My mother in law wept when she saw him.
Martin McGuinness’ failed appearance and voice on television when he announced he was resigning was devastating. As he spoke however he recovered strength and what he said was as important as any statement he delivered in his years of public life. His resignation as joint First Minister in the devolved assembly because of the arrogance and lack of humility of his partner in that office was seismic.
For the republican constituency this is the man who spoke at rallies and funerals after conflict killings, when other republican leaders like Larry Marley were killed. He told republicans in the darkest days of killings and imprisonment that their calls for equality and dignity were right, and his confidence gave them courage.
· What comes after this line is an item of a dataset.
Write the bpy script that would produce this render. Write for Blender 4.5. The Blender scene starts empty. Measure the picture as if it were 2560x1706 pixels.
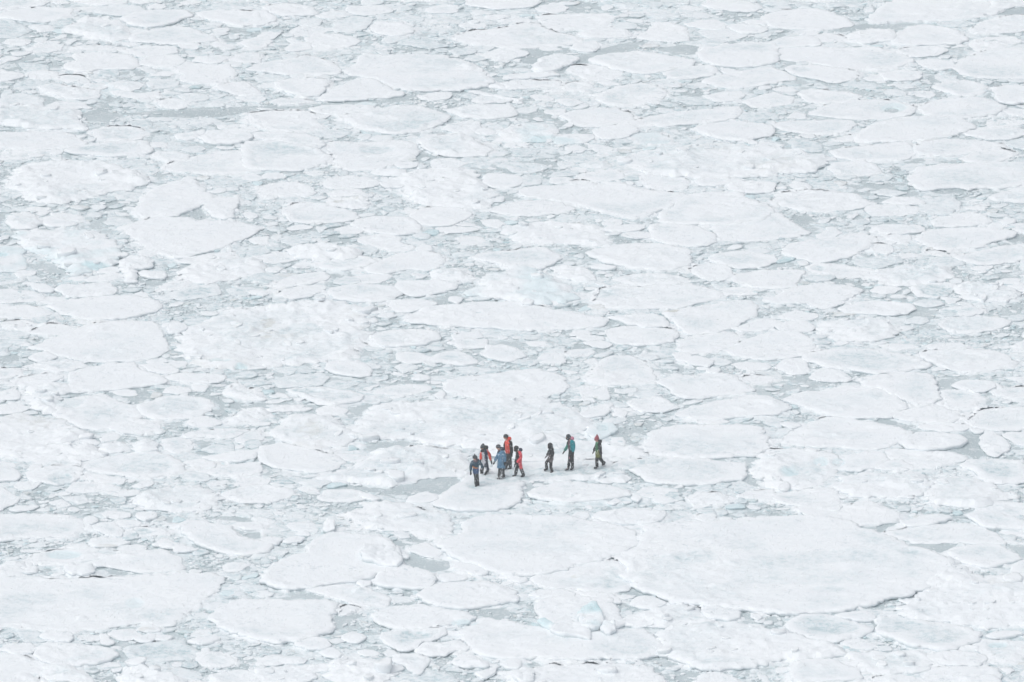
import bpy, math, random
import numpy as np
from mathutils import Vector
from mathutils.bvhtree import BVHTree

rng = np.random.default_rng(7)
random.seed(7)
SC = bpy.context.scene
COL = SC.collection

# ------------------------------------------------------------------ camera
CAM_H, PITCH, LENS = 118.0, math.radians(16.5), 300.0
F = LENS / 36.0 * 2560.0
cam_d = bpy.data.cameras.new('camera')
cam_d.lens = LENS
cam_d.sensor_width = 36.0
cam_d.clip_start, cam_d.clip_end = 1.0, 20000.0
cam = bpy.data.objects.new('camera', cam_d)
cam.location = (0, 0, CAM_H)
cam.rotation_euler = (math.pi / 2 - PITCH, 0, 0)
COL.objects.link(cam)
SC.camera = cam

# ------------------------------------------------------------------ overcast snowy daylight
SUN_EL, SUN_AZ = math.radians(62), math.radians(-125)      # azimuth from +Y towards +X
world = bpy.data.worlds.new('World')
SC.world = world
world.use_nodes = True
wn = world.node_tree.nodes
bg = wn['Background']
sky = wn.new('ShaderNodeTexSky')
sky.sky_type = 'NISHITA'
sky.sun_disc = False
sky.sun_elevation = SUN_EL
sky.sun_rotation = SUN_AZ
sky.dust_density = 3.0
hsv = wn.new('ShaderNodeHueSaturation')                    # thick cloud takes most of the blue out
hsv.inputs['Saturation'].default_value = 0.24
world.node_tree.links.new(sky.outputs[0], hsv.inputs['Color'])
world.node_tree.links.new(hsv.outputs[0], bg.inputs['Color'])
bg.inputs['Strength'].default_value = 0.13
sun_d = bpy.data.lights.new('sun', 'SUN')
sun_d.energy = 0.7
sun_d.angle = math.radians(45)
sun_d.color = (1.0, 0.97, 0.93)
sun = bpy.data.objects.new('sun', sun_d)
sun.location = (0, 300, 200)
sdir = Vector((math.sin(SUN_AZ) * math.cos(SUN_EL), math.cos(SUN_AZ) * math.cos(SUN_EL), math.sin(SUN_EL)))
sun.rotation_euler = sdir.to_track_quat('Z', 'Y').to_euler()
COL.objects.link(sun)
SC.view_settings.view_transform = 'Standard'
SC.view_settings.look = 'None'
SC.view_settings.exposure = 0.37
SC.view_settings.gamma = 1.0
SC.cycles.use_denoising = True
SC.cycles.use_adaptive_sampling = False
HAZE = 0.00043         # density of the snowy air

# ------------------------------------------------------------------ helpers
CP, SP = math.cos(PITCH), math.sin(PITCH)

def survey(u, v, z=0.0):
    """point of the picture sector grid (2560 x 1706) -> place on the level z"""
    dx, dy = (np.asarray(u, float) - 1280) / F, (853 - np.asarray(v, float)) / F
    wy, wz = CP + dy * SP, -SP + dy * CP
    t = (z - CAM_H) / wz
    return dx * t, wy * t

ROW0 = (0.0, 427.0, 853.0, 1280.0)
def sector(r, c, x, y):
    return c * 640 + np.asarray(x, float) / 3.674, ROW0[r] + np.asarray(y, float) / 3.674

def hash2(ix, iy, s):
    h = (ix * 374761393 + iy * 668265263 + s * 982451653) & 0xffffffff
    h = ((h ^ (h >> 13)) * 1274126177) & 0xffffffff
    h = h ^ (h >> 16)
    return (h & 0xffff) / 65535.0

def noise(x, y, f=1.0, s=0):
    """value noise, about -1..1"""
    x, y = np.asarray(x) * f + 1000.3, np.asarray(y) * f + 1000.7
    ix, iy = np.floor(x).astype(np.int64), np.floor(y).astype(np.int64)
    fx, fy = x - ix, y - iy
    fx, fy = fx * fx * fx * (fx * (fx * 6 - 15) + 10), fy * fy * fy * (fy * (fy * 6 - 15) + 10)
    a, b = hash2(ix, iy, s), hash2(ix + 1, iy, s)
    c, d = hash2(ix, iy + 1, s), hash2(ix + 1, iy + 1, s)
    return ((a + (b - a) * fx) * (1 - fy) + (c + (d - c) * fx) * fy) * 2 - 1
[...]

Before I knew him I was told of his speech in Ardoyne calling republicans to the home of Larry Marley to allow his family dignity in the face of RUC aggression.
Whether you agree with this perspective or not, Martin McGuinness is one of the leaders that led the republican movement out of conflict to a place where peace negotiations and peace agreements were the day to day business of republicans, and one where that business demanded a lexicon of healing, understanding and building a new society for all.
Human rights for all, the primacy of reconciliation, shared spaces. These became adopted by the republican movement under Martin McGuinness’ leadership to the point that some, struggling to keep up, called human rights a republican agenda! Instead of seeing that as a welcome development after a conflict, it was used as a reason not to implement human rights commitments.
For the republican movement keeping the Good Friday institutions going was fundamental. However that took its toll, and before Christmas became untenable.
The decision to end the current form of partnership comes after years and years of non-reciprocation to Sinn Féin. It comes after it became clear that the DUP want to govern a “Northern Ireland” statelet that serves a unionist population first and foremost. In their “Northern Ireland” there is no space for the Irish language. There is no recognition or dignity afforded Irish citizens living in their own country. Some of the people who suffered most in our conflict are continually denied their legal rights or basic dignity. And there is a determination to criminalise republicans and their history, continually trying to perpetuate one conflict narrative.
When recurrent crisis talks resulted in agreements key nationalist and republican gains were under-implemented or not implemented. This has caused huge disappointment and anger.
Mrs Foster had opportunities to prove that this analysis was unfair or wrong. How different Christmas could have been had she not bulldozed into the Stormont space, ignoring all calls that she was undermining the very institutions that she was joint leader of. Had she spoken the language of a shared office and cooperative ways forward. Had she had the basic human decency to wish Martin McGuinness and his family well.
But she didn’t and Sinn Féin called time after fair warning and the increasingly clear and strongly worded calls to the DUP to meet them half way on the journey to healing fracture.

Instead we now have an even colder body politic. But the legacy of one of the leaders who encouraged us all to take risks for real reconciliation and shared institutions won’t be lost. He can rest assured as he recovers that the language of peace and determination for it to be realised will be reclaimed. But first there must be a lot of straight talking and real commitment to the implementation of previous agreements.